I love baseball and have been a member of the Society for American Baseball Research (SABR) since 1997. Primarily, I am a consumer, not a producer, of baseball research. My first contribution to a SABR publication appeared in December 2017.  I root  for the Kansas City Royals (World Series Champions in 2015!) and compete in a couple of fantasy baseball leagues. One is the Hardy House League, which some friends invited me to join in 1989 while I was living in Chicago. After a long drought, my team won the 2010 championship. The second is the 24 team Original Bitnet Fantasy League Baseball," which I joined in 1991 and last won in the second half (or "B") season of 2016. Update: Won again in the first half of 2018 ("A" season).
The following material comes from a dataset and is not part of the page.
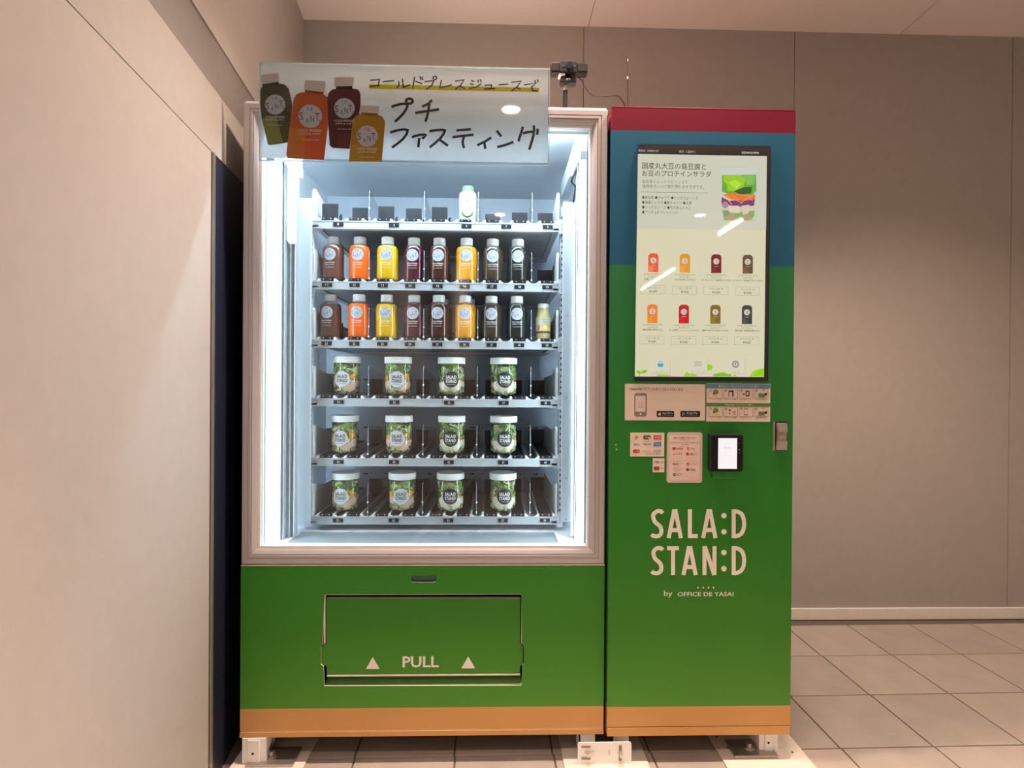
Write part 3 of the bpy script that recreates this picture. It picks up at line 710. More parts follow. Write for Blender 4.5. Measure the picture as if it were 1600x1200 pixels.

My team also made the playoffs in the second half of 2014 and first half of 2015 -- and lost in the 2017 B World Series.

I also enjoy watching University of Kansas basketball, reading "hard boiled" detective fiction, listening to Americana music, viewing movies, and playing Texas Hold'em poker. I occasionally blog about these interests. More likely, you'll find me "micro-blogging" on one of my two Twitter accounts (professional and personal).

My wife reads this blog and often sends me articles or tidbits for topical consideration. We live with two mutts of unknown origin that were born in July 2005. Our oldest daughter attends graduate school and her sister is working in a regional theater company in Hartford, CT.